Luís Gama foi interpretado por três atores em três fases de sua vida, na fase adulta por César Mello, e quando mais jovem por Ângelo Fernandes e Pedro Guilherme. Já as atrizes Mariana Nunes e Samira Carvalho interpretam Claudina Fortunato, a esposa de Luís Gama em duas fases diferentes. 




Dentro do Partido Republicano da época havia briga em torno de linhas abolicionistas e linhas que buscava, preservar o financiamento e estrutura do partido, que eram derivados em sua maior parte de recursos vindos da elite rural escravocrata de São Paulo. Essa seria a contradição apontada pela visão do filme.


Sua pesquisa e ilustração dos registros contradições jurídicas, reunindo documentos e provas que pudessem ilustrar a falta da cumprimento das leis abolicionistas, esse comprometimento em uma época de terra arrasada em termos de oportunidades reais era realmente admirável, e pelo apelo dos direitos humanos e morais que dentro do escopo, as leis abolicionistas. Utilizar de documentos, certidões de nascimento, casamento, qualquer coisa que pudesse provar que pessoa era livre. Esse trabalho com certeza mediado com a o exercício da oratória dos tribunais demonstra que a atividade do direito exercida por ele vinha de fora da tradição acadêmica, porém não era menos científica e embasada. 
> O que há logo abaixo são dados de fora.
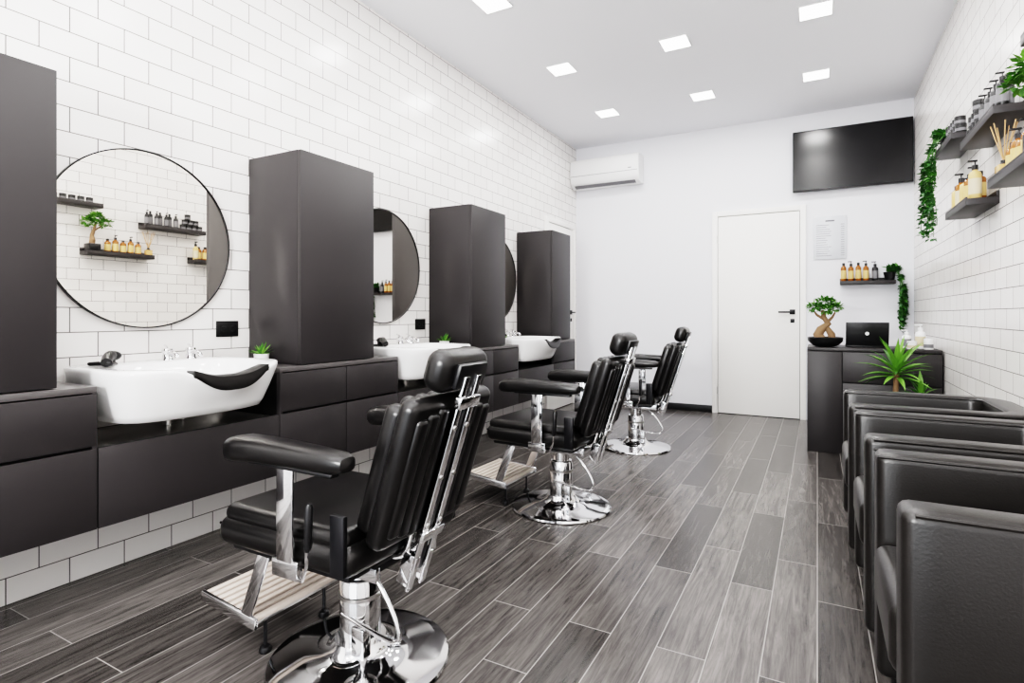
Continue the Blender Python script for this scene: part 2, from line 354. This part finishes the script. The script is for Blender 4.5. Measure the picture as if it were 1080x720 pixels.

Desde a primeira que foi a Lei Feijó, conhecida como "lei para inglês ver" instituía em tese o fim do tráfico negreiro, de 7 de novembro de 1831. Como a Lei Eusébio de Queirós (1850), Lei do Ventre Livre (1871), que foi publicada pelo Gabinete Rio Branco, e a Lei dos Sexagenários (1885) que eram mais políticas do que efetivas na realidade do país. Em seus textos, ele  também denunciava a violência policial em união dos os senhores de escravos. Entre 1830 até 1882, não conseguiu viver até a promulgação da Lei áurea. Sabe-se que quase 1 milhão de pessoas chegaram mesmo após todas as leis que sugeriam o fim do tráfico e escravidão de pessoas. A importância de um Luís Gama em uma época como essa é incalculável.